How to dry and preserve herbs for year-round use

Preserving your own herbs ensures they are pesticide free and were harvested within the year. Here, Sheena offers tips and tricks to ensure herbs retains their fragrant oils.

Sheena’s tips to ensure herbs retains their fragrant oils

Dried herbs are a wonderful way to preserve the health benefits and flavours of the summer garden so they can be enjoyed year-round. Preserving your own herbs ensures they are pesticide free and were harvested within the year.

Here are a few tricks that will ensure the herb retains its volatile fragrant oils:

The best time to harvest herbs for drying is when the flower bud is fully developed, just prior to blooming. Choose a week when there is no moisture in the forecast.

Water the herbs well to clean them in the early evening the day before you will be harvesting. This allows them to dry all evening and overnight.

Use clean, sharp, disinfected pruning shears.

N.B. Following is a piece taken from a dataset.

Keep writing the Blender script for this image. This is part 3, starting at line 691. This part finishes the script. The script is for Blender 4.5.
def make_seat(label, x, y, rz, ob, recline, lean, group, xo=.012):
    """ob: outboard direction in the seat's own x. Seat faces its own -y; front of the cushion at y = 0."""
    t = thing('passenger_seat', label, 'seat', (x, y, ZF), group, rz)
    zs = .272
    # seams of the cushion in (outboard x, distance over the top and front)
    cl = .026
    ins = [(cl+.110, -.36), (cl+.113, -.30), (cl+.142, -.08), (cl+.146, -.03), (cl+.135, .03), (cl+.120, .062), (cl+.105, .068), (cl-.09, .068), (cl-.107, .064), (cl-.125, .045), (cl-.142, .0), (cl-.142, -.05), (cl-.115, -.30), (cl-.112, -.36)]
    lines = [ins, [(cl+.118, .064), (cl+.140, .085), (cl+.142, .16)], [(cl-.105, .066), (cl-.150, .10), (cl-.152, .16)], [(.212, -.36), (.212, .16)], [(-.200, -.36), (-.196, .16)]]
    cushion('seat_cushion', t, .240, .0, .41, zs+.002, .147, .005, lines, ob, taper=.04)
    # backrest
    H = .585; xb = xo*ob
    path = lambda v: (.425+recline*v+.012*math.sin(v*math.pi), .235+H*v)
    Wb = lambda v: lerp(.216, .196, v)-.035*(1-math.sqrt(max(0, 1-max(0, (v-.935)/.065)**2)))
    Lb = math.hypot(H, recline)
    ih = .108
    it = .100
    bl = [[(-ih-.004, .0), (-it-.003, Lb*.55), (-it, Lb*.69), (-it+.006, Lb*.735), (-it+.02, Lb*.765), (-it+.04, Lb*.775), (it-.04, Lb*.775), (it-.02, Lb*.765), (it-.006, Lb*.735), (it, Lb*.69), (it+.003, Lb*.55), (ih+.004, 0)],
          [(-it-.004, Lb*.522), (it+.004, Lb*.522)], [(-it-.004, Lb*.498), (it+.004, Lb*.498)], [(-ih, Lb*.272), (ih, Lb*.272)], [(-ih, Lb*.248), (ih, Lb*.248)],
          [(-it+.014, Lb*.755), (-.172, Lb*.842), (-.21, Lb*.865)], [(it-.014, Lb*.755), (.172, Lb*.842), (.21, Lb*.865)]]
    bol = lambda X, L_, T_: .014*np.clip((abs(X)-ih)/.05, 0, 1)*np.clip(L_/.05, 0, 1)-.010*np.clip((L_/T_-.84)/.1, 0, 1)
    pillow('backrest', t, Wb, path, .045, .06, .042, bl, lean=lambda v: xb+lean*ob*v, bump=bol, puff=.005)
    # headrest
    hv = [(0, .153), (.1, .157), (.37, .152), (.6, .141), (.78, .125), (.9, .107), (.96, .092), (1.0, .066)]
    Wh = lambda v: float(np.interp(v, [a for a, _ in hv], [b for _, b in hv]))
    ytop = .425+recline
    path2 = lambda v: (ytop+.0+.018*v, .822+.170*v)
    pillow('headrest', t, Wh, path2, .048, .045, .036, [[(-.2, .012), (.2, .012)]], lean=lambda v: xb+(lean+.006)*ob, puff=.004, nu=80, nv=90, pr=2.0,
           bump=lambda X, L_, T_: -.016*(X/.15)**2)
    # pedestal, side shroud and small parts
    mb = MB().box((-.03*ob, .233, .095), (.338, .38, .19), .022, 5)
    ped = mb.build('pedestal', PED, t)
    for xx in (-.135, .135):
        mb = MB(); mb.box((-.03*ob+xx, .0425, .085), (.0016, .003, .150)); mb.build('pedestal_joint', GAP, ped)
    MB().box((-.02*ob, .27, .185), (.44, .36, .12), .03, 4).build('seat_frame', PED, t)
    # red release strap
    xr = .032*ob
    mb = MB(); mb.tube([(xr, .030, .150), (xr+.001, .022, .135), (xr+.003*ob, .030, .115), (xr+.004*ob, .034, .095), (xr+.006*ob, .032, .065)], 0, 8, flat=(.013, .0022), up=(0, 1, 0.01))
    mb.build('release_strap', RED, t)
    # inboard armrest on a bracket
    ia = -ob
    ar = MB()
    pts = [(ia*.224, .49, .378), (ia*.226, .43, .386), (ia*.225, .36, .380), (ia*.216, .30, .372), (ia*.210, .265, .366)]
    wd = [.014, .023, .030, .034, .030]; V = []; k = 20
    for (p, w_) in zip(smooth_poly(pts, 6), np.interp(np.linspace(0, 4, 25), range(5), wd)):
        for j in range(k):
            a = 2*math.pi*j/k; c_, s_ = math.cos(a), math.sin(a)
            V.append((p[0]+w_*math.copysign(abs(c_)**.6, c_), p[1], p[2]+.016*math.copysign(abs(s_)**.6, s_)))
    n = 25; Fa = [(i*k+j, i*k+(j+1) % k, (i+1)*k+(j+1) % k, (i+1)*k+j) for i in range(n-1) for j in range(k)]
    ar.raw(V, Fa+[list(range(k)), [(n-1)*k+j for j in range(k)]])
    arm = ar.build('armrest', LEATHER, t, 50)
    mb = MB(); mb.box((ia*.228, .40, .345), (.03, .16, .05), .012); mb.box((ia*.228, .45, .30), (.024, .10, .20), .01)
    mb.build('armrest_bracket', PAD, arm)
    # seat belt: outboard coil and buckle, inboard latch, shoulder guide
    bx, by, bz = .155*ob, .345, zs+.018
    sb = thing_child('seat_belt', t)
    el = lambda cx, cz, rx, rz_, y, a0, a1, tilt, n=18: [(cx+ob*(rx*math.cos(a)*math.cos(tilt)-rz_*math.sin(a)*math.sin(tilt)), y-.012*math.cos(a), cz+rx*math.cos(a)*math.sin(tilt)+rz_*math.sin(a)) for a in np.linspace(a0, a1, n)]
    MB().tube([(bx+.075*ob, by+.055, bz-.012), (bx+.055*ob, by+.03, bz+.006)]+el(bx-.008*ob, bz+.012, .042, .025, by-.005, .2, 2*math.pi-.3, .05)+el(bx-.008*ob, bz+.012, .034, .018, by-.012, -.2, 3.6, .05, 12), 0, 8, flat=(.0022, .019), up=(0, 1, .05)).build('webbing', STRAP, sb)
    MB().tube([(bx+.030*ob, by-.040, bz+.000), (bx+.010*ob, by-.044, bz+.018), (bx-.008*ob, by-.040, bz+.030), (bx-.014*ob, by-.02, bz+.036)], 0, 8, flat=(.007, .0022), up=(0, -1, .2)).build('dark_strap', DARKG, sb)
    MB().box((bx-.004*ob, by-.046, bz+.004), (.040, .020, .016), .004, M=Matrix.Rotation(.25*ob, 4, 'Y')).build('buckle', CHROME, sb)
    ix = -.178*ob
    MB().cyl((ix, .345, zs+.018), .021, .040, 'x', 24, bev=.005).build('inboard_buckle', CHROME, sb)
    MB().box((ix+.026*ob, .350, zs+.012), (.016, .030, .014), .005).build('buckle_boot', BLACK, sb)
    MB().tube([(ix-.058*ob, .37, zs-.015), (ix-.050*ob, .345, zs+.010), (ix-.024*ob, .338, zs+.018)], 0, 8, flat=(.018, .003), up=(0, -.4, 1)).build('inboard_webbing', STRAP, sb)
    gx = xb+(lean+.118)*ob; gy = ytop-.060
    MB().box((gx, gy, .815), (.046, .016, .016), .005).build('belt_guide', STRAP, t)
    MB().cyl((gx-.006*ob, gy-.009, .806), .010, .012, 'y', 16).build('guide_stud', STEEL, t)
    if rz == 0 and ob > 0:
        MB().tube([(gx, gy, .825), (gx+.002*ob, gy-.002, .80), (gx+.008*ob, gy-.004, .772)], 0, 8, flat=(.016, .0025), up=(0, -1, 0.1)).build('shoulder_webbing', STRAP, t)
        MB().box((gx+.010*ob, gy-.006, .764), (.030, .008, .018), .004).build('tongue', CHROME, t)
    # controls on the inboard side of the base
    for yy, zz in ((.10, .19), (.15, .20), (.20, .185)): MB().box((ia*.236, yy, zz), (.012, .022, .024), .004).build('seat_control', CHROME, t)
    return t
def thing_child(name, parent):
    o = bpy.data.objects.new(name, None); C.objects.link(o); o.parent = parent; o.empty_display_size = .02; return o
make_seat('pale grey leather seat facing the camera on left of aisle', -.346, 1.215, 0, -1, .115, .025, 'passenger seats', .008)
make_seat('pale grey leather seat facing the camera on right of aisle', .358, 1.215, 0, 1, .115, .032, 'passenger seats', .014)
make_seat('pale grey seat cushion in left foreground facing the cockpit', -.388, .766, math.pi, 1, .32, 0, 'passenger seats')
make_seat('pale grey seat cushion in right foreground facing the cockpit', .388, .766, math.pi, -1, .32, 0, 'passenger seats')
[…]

Harvest the herbs early in the morning.

Snip the herbs to 5 cm (2 in.) from the ground. This does double duty in the garden, as you’re tidying it up for winter!

Choose a location for your drying rack; this could be a well-ventilated garden shed, covered porch, sheltered north-facing location under an overhang or shaded greenhouse.

A clothes-drying rack works well for drying herbs; a slatted garden gate or large-mesh screen on sawhorses will also do the trick. There should be enough room on all sides of the herb bundles to provide good air circulation.

• Using string, tie the herbs into bundles of approximately 2.5 cm (1 in.). Hang the bundles from the base, placing them a few inches apart to allow for air flow.

Leave the herbs until thoroughly dry – one to three weeks depending on the temperature. Routinely inspect for mould.

• When completely dry, remove the leaves from the stems. Store them whole or chopped in labelled jars, in a dark and cool cupboard or basement storage area. Remember the dried form is twice as strong as the fresh, so adjust your proportions accordingly.

Culinary herbs can be stored individually or in seasoning blends, such as Tuscan, Greek, Thai, pizza, spaghetti and poultry. Herbal teas can also be stored individually or in blends, such as lemon mint or cinnamon basil.